This is a long story, sorry. These are my first ball eggs to incubate. Thank you to all who feel that can take the time to read this.
I purchased an adult female ball from my local pet shop that was from a group of 5 adult balls and one adult boa (whick I also purchased) that the person who owned had to give up due to moving to a place that would not accept them. I thought the female looked gravid and I was right. She was actually ovulating at the time. She shed about 2 1/2 weeks later and laid her eggs two days ago (May 31).
She is housed in a 20L tank in my heated snake room that is maintained at 82-84 daytime & 78-80 night. She also has a small UTH under one side of the tank. She did all the things I had read like staying wrapped around her water dish for days and basically staid on the cool side of the tank till the last week. Then she went to the UTH side, moved all the bedding off the area and laid in the most contorted positions I have ever seen a snake lay in. She looked like she was squeezing herself like you do a tube of toothpaste...lol. Finally she laid 6 nice white eggs. I knew she had eggs in her but did not know if they were fertile or slugs since I had no idea if she had ever been with a male. I candled the top most three eggs after she was done and they all were full of red veins. I was THRILLED to say the least!!!! I opted to let her incubate her eggs since I only have one incubator and it had four clutches of corn eggs in it that incubate at lower temps then the ball eggs do.
I have two digital thermometer/hygrometer devices in her tank and realized I needed to up her humidity yesterdeay as it was very low. So I added some moist green moss around her to keep the humidity up. It worked great. The temps were at 85 - 86 degrees and the humidity 86 percent. I checked the temps and humidity a few times that day and all was fine but I noticed she was not staying coiled around her eggs, just her tail end was there. I figured, ok, since the humidity and temps were up there she probably felt no need to "snuggle" the eggs. But when I checked on her this morning she was still not wrapped around her eggs, just laying with them and the temps were down to 82 & humidity 60 percent and three of the eggs were dented in from lack of moisture.

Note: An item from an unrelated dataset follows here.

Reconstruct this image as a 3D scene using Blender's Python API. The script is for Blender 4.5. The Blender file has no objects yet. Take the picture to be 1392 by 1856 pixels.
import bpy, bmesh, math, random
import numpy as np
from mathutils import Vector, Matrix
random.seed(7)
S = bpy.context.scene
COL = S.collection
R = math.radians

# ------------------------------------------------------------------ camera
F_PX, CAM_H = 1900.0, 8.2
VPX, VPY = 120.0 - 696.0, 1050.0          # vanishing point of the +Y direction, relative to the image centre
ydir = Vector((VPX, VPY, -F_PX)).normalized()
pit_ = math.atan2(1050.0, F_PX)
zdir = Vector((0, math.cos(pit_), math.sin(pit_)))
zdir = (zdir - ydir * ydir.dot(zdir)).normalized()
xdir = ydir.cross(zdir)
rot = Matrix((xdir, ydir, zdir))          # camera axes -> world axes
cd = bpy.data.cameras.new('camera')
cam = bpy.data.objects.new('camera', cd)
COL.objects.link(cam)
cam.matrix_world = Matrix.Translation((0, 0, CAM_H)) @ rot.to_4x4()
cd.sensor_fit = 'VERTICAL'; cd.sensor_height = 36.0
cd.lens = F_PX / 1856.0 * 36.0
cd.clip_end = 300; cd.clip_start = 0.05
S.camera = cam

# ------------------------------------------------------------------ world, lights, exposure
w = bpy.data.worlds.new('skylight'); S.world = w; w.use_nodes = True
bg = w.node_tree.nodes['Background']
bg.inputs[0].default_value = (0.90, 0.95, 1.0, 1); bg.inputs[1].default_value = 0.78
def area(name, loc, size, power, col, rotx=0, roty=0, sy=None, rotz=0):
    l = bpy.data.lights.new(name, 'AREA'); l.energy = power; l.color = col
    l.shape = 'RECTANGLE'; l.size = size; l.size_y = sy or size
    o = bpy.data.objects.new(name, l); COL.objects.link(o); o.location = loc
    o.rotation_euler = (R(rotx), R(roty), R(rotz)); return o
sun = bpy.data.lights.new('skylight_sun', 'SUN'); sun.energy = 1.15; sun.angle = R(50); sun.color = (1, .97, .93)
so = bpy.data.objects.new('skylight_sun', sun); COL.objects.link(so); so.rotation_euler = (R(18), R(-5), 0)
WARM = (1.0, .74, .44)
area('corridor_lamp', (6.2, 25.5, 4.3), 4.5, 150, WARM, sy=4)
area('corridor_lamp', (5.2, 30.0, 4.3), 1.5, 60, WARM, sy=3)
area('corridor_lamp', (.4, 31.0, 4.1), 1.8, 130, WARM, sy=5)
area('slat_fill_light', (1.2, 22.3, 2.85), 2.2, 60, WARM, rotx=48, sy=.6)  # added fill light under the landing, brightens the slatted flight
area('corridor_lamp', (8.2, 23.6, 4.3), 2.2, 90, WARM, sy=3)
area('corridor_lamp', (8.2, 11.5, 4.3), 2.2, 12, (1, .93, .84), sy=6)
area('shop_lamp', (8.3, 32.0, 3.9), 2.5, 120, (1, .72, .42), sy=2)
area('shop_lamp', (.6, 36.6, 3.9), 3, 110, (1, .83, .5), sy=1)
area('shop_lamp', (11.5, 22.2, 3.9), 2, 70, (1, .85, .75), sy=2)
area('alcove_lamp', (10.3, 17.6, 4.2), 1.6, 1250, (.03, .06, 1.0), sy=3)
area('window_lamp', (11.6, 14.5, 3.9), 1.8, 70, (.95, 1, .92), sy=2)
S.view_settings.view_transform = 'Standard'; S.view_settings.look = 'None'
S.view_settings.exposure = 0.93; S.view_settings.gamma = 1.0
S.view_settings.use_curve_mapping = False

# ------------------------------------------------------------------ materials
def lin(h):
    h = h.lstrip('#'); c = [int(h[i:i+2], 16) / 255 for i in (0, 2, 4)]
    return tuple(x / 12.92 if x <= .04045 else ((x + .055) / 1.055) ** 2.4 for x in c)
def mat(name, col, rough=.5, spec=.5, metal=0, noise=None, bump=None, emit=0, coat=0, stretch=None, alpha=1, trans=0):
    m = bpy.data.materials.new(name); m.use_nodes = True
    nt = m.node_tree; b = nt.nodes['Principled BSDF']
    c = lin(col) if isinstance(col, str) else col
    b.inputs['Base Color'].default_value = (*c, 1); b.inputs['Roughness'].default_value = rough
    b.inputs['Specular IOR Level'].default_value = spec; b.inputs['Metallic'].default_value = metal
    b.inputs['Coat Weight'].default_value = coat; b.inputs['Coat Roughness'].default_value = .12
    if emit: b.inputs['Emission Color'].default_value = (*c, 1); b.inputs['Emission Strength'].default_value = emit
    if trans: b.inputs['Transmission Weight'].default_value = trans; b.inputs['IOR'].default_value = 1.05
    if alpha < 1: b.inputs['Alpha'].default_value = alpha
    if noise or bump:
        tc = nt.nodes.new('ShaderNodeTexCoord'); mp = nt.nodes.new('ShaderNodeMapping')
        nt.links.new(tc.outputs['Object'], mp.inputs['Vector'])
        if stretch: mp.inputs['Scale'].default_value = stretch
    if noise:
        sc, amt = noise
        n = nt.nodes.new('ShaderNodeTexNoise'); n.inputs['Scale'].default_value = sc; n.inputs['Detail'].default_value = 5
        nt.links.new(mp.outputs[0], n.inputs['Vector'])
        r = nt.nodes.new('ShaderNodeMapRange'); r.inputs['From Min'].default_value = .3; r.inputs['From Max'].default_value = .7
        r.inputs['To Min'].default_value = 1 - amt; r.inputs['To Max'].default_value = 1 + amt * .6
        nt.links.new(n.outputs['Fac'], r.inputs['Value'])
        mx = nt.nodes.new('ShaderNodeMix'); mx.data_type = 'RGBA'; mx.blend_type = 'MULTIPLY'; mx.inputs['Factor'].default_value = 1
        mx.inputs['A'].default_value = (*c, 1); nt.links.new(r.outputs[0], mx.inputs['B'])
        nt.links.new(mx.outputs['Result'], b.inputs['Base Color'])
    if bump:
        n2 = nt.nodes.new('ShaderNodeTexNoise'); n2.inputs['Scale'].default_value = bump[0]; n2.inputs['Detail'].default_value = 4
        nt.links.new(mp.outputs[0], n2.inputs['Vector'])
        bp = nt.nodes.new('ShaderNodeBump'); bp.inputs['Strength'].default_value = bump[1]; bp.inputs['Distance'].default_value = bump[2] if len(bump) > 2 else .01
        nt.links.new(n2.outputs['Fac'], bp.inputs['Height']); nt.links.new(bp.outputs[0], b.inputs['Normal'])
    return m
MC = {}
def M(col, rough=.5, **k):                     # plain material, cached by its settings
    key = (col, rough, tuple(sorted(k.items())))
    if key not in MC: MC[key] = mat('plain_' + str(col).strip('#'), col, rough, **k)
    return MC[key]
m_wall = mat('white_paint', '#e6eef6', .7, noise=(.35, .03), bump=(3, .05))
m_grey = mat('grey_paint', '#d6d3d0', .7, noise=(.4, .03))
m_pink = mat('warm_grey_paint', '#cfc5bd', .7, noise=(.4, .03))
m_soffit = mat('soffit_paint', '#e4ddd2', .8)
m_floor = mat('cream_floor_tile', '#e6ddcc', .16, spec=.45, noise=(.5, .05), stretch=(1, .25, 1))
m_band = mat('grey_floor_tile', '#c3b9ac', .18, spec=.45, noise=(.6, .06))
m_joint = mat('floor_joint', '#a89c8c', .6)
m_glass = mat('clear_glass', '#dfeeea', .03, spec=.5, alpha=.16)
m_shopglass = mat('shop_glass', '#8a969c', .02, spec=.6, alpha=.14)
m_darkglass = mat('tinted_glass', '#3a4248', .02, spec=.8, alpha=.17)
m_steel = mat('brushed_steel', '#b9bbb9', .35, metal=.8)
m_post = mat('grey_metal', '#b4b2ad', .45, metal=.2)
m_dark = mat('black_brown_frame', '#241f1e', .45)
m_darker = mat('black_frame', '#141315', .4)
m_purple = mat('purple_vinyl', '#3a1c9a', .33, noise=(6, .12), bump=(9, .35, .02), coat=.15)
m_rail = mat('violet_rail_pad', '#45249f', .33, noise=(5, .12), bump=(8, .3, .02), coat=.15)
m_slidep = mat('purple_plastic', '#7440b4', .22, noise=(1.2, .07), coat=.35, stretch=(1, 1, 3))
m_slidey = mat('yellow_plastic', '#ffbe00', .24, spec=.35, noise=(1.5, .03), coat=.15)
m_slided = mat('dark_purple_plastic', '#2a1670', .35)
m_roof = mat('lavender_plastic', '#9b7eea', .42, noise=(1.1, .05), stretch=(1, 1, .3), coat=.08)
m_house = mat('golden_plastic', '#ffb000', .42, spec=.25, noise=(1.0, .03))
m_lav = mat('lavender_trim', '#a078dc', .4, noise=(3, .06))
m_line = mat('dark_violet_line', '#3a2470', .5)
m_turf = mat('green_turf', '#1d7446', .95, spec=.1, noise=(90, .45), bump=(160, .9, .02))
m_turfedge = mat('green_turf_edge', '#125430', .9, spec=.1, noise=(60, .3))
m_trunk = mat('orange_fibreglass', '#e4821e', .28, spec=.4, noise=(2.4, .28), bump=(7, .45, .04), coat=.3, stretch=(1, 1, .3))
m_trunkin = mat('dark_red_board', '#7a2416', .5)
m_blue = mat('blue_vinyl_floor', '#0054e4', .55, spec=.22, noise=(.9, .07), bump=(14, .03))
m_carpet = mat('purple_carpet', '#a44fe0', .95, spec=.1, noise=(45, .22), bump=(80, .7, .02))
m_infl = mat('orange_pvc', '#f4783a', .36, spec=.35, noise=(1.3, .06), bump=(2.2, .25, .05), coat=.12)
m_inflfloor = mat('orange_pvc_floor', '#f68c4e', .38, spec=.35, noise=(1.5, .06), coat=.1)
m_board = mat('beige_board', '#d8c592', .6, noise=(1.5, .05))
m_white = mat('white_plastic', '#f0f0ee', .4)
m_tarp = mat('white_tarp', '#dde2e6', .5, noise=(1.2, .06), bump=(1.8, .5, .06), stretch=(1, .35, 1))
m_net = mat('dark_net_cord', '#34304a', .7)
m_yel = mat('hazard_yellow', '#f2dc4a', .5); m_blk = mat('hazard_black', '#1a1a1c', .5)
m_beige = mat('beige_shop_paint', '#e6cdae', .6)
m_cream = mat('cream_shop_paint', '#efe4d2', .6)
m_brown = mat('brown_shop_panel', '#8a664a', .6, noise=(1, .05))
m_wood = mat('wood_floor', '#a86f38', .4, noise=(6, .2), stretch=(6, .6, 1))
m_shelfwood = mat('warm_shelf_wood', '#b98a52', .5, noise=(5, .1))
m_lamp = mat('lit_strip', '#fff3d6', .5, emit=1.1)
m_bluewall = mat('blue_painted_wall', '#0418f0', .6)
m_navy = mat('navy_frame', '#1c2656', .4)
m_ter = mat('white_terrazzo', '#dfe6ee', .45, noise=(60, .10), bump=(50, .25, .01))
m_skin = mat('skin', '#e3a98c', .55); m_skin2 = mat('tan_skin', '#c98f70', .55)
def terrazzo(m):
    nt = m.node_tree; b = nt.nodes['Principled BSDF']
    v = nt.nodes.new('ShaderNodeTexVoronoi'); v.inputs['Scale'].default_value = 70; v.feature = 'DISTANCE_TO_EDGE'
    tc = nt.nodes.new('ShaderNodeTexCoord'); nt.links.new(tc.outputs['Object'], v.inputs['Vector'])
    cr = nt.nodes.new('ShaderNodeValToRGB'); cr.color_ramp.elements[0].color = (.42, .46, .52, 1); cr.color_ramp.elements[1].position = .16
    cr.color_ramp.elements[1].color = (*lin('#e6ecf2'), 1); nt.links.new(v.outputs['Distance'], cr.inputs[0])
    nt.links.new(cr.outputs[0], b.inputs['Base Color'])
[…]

I realized that mom incubation was not going to work so I took the containers of corn eggs out of the incubator and put them into the snake room to finish off with shelf incubation since the room is maintained at proper temps for them. I upped the incubator temps to 89 degrees, took a large container, put perlite & vermiculite in it, dampened it with water, drained the mixture so it had no standing water in it, put that into the incubator to get to the same temps as the incubator then put the eggs into it. I put barely damp green moss over them then put the cover on the container and that is where they are now.
Here are pictures of how I set them up, you can see the dented in eggs in the first pic. I did candle the eggs again once I got them settled in the medium and they still had red veins in them.
Thanks to all who read this, much appreciated. You'd think I would be fine with things now as I have hatched corn eggs for 4 years now without problems but this is the first for ball eggs for me and I want so much for these to hatch, even though I am sure they must be just normals.
My questions are:
1) What should/could I have done so the mother would not have abondoned care of the eggs. Other than putting the moss in prior to her laying that is. Are they always that touchy about being "pestered" at this time? I only bothered her to put the moss in and candle the eggs on top to be sure they were fertile, then I covered her cage with a towel for less disturbance and only lifted the edge of the towel to peek in at the temp/humidity guages to make sure it was all fine. Otherwise she was never handled or touched.
2) Is all I did enough for the eggs to keep them from dieing? Is there anything else I could/should do? They still had veins in them but I am concerned they may still die off from all the fussing. And, they were not rotated or anything from their original positioning and all are glued together still.